Этому «важному» стилю соответствует и построение, пародирующее приемы эпических поэм. В некоторых списках поэмы имеется подзаголовок: «Поэма в одной песне». В нем уже чувствуется пародия. Ведь это равносильно «роману в одной главе», «толпе в одного человека». Первым признаком поэмы являлась ее многопесенность, традиция, идущая от поэм Гомера. Сжать повествование до одного краткого непрерывного повествования значило резко нарушить каноны эпического развертывания. Пародисты, предшествовавшие Пушкину, авторы многочисленных «герои-комических» поэм XVIII в. не решались отступать от этой формы.

И однако в пределах краткого рассказа Пушкин воспроизвел основные особенности эпических поэм: дал запевку и эпилог, повел повествование в разных планах (небо и земля), постоянно переходя из одного плана в другой, отделил эти переходы отступлениями в форме беседы со слушателями, ввел и вещий сон и обязательное вставное повествование (рассказ Сатаны), соединил «чудесное» с реальным.

Любопытен характер отступлений. В поэме три развитых отступления: первое о наперснике после рассказа о вещем сне Марии, второе о первой любовнице после эпизода Сатаны и Марии, третье о «проказливых» невестах. Отступления выдержаны в духе ранних элегий Пушкина, и их иронический тон едва заметен. Как и в «Руслане», подобные отступления являются характеристикой рассказчика, при этом не совпадающей с пародическим образом проповедника, избранным поэтом для ведения повествования. Это опять Пушкин вчерашнего дня, Пушкин еще доромантических лет.
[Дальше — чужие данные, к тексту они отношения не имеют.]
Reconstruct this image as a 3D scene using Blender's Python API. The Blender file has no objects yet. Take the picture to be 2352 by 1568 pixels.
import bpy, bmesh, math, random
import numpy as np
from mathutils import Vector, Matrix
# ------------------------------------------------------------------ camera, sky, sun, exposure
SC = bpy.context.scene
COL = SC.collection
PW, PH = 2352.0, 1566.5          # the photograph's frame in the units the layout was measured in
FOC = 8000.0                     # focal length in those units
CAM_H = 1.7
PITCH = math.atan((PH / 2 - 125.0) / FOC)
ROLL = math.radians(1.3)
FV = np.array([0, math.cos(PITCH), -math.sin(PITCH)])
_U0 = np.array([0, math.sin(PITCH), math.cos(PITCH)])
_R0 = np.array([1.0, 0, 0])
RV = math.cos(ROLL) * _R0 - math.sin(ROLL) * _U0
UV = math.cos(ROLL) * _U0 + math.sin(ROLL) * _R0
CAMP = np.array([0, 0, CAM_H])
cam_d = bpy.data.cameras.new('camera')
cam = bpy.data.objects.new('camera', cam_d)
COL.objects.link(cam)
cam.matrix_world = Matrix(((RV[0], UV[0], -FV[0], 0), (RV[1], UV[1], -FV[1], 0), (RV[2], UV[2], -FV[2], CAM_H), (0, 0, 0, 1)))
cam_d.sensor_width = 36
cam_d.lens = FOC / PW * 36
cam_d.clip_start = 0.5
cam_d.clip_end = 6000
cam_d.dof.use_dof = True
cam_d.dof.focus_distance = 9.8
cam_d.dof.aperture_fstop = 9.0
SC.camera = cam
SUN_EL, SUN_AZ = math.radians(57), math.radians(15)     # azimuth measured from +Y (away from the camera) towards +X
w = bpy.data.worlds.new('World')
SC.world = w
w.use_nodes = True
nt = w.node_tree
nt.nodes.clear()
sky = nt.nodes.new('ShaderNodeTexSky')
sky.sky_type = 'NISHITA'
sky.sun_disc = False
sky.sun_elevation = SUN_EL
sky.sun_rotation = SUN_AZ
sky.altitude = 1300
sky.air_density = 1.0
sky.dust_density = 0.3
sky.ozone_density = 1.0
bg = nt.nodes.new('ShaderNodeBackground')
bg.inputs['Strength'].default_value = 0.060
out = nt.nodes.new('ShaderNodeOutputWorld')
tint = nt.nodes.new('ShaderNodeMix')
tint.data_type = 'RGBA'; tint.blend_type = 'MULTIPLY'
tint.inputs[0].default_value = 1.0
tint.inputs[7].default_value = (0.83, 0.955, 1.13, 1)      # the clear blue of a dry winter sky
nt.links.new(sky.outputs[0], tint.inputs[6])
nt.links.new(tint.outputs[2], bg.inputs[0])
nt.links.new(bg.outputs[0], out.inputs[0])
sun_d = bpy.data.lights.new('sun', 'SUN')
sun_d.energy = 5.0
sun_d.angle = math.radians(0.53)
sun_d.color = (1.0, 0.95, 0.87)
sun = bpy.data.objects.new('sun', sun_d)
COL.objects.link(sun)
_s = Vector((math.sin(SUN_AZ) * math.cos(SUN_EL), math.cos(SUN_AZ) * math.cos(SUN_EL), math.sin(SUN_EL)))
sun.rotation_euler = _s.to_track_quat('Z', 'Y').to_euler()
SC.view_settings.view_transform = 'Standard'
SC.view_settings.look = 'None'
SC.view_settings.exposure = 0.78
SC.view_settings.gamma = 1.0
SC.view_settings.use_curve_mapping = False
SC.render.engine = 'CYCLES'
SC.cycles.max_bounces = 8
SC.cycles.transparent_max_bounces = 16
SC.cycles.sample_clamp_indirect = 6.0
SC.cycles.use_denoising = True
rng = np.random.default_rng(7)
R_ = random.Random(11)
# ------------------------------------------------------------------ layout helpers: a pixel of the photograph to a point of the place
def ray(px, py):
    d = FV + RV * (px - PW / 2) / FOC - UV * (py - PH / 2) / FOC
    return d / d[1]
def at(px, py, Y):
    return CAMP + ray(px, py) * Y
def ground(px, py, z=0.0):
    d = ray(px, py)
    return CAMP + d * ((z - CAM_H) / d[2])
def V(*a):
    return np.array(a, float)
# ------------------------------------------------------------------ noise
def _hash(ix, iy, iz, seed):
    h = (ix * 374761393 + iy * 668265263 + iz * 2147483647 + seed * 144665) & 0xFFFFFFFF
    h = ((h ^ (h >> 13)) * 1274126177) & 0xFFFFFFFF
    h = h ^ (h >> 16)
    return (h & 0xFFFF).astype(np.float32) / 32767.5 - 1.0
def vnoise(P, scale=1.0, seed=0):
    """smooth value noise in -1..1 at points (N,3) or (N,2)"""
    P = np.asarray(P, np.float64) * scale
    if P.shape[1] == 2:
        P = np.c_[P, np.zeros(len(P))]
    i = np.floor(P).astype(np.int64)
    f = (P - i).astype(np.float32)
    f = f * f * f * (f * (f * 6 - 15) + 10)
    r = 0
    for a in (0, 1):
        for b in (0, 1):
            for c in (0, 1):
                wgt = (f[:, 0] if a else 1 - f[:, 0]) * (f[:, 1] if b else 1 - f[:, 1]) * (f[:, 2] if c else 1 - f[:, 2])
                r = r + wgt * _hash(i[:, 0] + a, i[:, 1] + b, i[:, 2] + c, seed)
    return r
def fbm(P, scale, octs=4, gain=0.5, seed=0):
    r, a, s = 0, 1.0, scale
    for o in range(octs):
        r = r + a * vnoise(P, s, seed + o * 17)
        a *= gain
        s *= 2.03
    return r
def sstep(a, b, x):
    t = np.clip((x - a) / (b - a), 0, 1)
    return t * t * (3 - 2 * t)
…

Не правда ли? вы помните то поле,
Друзья мои, где в прежни дни, весной,
Оставя класс, мы бегали на воле
И тешились отважною борьбой...

«еврейке» в начале поэмы, и воспоминания о рассеянной юности в конце. Всё это окрашено тем же непринужденным тоном стихов конца лицейского или начала петербургского периода. Здесь мы не чувствуем того тона, который присутствует в элегиях романтического периода, начиная с написанной на корабле, тона раскаяния, горечи при мысли об утраченной юности. «Раскаяние», о котором пишет Пушкин в конце поэмы — проказливая насмешка, и упоминаемая здесь «Елена» — вовсе не образец очищающей любви. «Гавриилиада», как это не раз мы встречаем у Пушкина, переносит нас во вчерашний день.
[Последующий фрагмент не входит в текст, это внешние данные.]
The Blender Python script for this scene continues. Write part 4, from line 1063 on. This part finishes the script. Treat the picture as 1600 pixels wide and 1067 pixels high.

Самая поэма гораздо менее оригинальна, чем другие произведения Пушкина этого времени. Нельзя отрицать очевидной связи «Гавриилиады» с антирелигиозными поэмами предшественников Пушкина, например с «Войной богов» Эвариста Парни. Эта зависимость, конечно сознательная, видна и в разработке отдельных эпизодов, и в манере повествования, и в самом выборе стихотворного размера. Кроме раннего «Монаха», такого же пародического, как и «Гавриилиада», Пушкин таким стихом писал лишь унылые элегии. В сатирическом жанре этот размер имел давнюю традицию.

В отличие от предшественников, пародировавших Библию, Пушкин менее стремится к воспроизведению эпических деталей и не проявляет склонности архаизировать язык и изложение.

Конечно, библеизмы изобилуют в поэме, но лишь там, где стилизуется тон проповеди, и в речах библейских персонажей. Поэтому в литературном отношении свободная и сжатая поэма Пушкина превосходит растянутые произведения предшественников.

Мы склонны преувеличивать агитационное значение поэмы. В свое время это было не так. Антицерковное направление большинства декабристов несомненно: церковь была оплотом реакции. Но издевка над догматами христианства была приметой «вольтерьянства», вышедшего из моды. Уснащение пародии цинической эротикой тоже казалось наследием XVIII в., от которого декабристы отказывались. Несколько строже стали смотреть на кощунства и пародию религиозных догматов при Николае I, когда церковь вошла в систему самодержавно-полицейского государства, но мы видели, как мало внимания охранительная бдительность уделила делу Митькова. Отзыв И. Якушкина — последовательного атеиста — тоже показателен: для декабристов «кощунственный» тон не был орудием идеологической борьбы.

«Гавриилиада» лежит в стороне от большой дороги романтических лет. Она продолжает линию «Монаха» и имеет соприкосновение с «Русланом», первым образцом поэмы-беседы. Пушкин уже не возвращался к таким замыслам: ни в лирике, ни в поэмах мы не найдем явственных следов этого эпизода его юности. Если в «Евгении Онегине» снова возникает тон непринужденной беседы, то уже без пародического плана «Гавриилиады», острота которого состоит в изложении сюжета, заимствованного из библии и окруженного ореолом «святыни», и в низведении его до веселой и соблазнительной сказки.